Compiletest Archaeology: Uncovering Ancient Cursed Relics

By Julien Robert

Elevator Pitch

Prepare for a decade-old dive in compiletest, where you’ll learn how great feats of parallel execution of thousands of tests coexist with hilarious recently-patched unholy hacks… and how you can improve your own testing systems with the best the Rust compiler’s testing suite has to offer.

Description

Surely, the programming language which has made “safety” its middle name would be free from decade-old legacy code and ancient relics of Make and Bash hieroglyphs… This couldn’t be further from the truth! This talk is a guided exploration into compiletest, the automated testing system used by the Rust compiler - an enforcer of correctness for a language of correctness, from its most ingenious features to its most cursed duct-taped workarounds. You’ll learn how its greatest feats of parallel execution of thousands of tests coexist with hilarious recently-patched unholy hacks… and how you can improve your own testing systems with the best compiletest has to offer.

Notes

Most of the content of this talk is directly based off my 2024 Google Summer of Code project. Jieyou Xu (my mentor) and I have traversed 250+ edge-case tests, many containing bugs with strong comedic value from their sheer unpredictability - and we built together a new testing crate for compiletest which required me to learn the ins and outs of this crucial piece of the Rust compiler.

The talk is meant to alternate between technical insights into how compiletest runs thousands of tests every time a new pull request is updated in under an hour using fearless parallelism - and how this is applicable to the audience’s own projects in need of large scale testing - as well as more lighthearted examples of real cases of previously-unnoticed bugs encountered throughout the project.
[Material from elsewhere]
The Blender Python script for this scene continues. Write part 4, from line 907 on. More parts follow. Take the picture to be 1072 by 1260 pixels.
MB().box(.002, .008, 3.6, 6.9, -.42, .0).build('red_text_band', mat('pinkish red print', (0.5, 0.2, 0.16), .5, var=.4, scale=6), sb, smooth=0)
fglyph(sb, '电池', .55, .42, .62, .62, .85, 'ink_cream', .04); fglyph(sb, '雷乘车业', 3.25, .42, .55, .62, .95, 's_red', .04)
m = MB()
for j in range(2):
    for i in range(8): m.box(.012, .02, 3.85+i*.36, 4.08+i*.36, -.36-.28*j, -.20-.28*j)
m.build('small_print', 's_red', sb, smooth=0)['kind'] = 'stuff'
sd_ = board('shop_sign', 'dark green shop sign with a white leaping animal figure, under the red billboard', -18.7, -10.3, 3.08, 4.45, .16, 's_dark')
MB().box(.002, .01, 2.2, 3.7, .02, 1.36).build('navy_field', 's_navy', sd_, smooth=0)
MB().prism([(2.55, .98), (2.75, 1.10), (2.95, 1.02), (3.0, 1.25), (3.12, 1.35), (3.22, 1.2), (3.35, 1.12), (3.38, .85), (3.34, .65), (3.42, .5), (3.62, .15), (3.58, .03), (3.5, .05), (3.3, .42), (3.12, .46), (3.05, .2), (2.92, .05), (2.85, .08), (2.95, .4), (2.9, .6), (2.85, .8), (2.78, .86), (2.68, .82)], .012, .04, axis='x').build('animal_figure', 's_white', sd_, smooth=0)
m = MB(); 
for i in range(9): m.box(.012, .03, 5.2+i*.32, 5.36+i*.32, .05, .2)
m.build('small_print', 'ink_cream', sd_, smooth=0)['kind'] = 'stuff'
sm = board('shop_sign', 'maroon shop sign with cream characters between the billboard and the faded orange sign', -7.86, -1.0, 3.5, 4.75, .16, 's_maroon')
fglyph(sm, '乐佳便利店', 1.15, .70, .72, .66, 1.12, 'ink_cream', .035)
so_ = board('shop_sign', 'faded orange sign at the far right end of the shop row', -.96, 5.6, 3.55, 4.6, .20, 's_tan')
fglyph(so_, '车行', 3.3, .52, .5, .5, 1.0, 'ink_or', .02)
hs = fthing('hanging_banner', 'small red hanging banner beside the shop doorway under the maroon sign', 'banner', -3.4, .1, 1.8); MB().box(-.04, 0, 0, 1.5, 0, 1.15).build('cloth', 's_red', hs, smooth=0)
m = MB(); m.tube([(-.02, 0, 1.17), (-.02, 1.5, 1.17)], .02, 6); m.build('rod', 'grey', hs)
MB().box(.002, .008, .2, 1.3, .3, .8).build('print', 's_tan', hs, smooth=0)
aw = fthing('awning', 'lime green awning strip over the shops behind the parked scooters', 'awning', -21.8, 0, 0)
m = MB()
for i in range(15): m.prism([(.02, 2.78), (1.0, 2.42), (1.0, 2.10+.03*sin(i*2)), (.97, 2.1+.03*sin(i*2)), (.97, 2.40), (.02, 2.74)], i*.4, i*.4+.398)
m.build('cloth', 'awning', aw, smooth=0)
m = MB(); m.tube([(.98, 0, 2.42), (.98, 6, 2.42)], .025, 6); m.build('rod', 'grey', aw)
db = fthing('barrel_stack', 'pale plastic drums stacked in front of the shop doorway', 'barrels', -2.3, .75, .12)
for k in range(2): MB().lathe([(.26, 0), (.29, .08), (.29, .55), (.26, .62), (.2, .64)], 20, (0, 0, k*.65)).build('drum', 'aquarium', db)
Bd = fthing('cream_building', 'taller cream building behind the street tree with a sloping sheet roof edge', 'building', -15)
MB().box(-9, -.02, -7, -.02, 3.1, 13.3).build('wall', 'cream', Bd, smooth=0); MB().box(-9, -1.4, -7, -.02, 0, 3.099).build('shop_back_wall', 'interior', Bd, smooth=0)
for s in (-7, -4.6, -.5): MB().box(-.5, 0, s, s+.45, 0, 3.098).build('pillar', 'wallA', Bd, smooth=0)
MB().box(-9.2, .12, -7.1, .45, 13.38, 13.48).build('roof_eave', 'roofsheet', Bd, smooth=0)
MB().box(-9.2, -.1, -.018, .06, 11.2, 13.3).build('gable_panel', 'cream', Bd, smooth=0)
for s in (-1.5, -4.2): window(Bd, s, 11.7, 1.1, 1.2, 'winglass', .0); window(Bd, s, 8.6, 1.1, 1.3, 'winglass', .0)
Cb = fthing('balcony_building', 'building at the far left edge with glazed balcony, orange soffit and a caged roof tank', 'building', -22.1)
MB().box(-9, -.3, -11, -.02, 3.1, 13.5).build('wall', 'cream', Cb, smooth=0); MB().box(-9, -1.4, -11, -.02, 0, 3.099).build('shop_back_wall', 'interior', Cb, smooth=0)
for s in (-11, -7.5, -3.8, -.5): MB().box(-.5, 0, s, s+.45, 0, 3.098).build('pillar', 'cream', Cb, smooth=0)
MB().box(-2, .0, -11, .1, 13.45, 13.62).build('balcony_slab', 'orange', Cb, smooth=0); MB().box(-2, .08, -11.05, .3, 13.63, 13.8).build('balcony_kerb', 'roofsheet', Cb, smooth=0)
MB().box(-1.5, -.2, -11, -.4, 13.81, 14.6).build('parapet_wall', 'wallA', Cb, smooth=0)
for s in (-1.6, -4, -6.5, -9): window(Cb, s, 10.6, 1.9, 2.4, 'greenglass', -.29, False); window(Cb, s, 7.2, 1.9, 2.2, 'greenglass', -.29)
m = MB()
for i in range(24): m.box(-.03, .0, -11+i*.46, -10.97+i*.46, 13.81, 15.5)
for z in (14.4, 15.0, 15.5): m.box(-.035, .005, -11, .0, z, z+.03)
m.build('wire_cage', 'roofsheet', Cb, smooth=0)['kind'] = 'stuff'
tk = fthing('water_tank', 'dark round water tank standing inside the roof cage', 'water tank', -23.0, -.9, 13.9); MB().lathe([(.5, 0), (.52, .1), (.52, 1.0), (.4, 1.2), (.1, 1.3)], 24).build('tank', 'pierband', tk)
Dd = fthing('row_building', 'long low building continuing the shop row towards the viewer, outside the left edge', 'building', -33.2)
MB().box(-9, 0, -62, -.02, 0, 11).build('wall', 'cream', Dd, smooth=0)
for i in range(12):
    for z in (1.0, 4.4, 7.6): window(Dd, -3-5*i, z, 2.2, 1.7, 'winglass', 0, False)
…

Anyone with previous interest in basic parallel Rust should be capable of understanding the more technical portions of the talk. I am aware that infrastructure and testing are not the most exciting topics if presented without the right sauce - and I really loved Predrag Gruevski’s talk at RustConf 2024 on cargo-semver-checks. I hope to be able to match such energy on such an unassuming subject matter - and if this proposal is not selected, eventually in my life!

The talk will conclude with a short mention of the Rust Foundation Google Summer of Code’s awesomeness, and the possible new batch of 2025 projects! I hope it may encourage students among the audience to apply to this excellent learning experience for 2026, should it continue.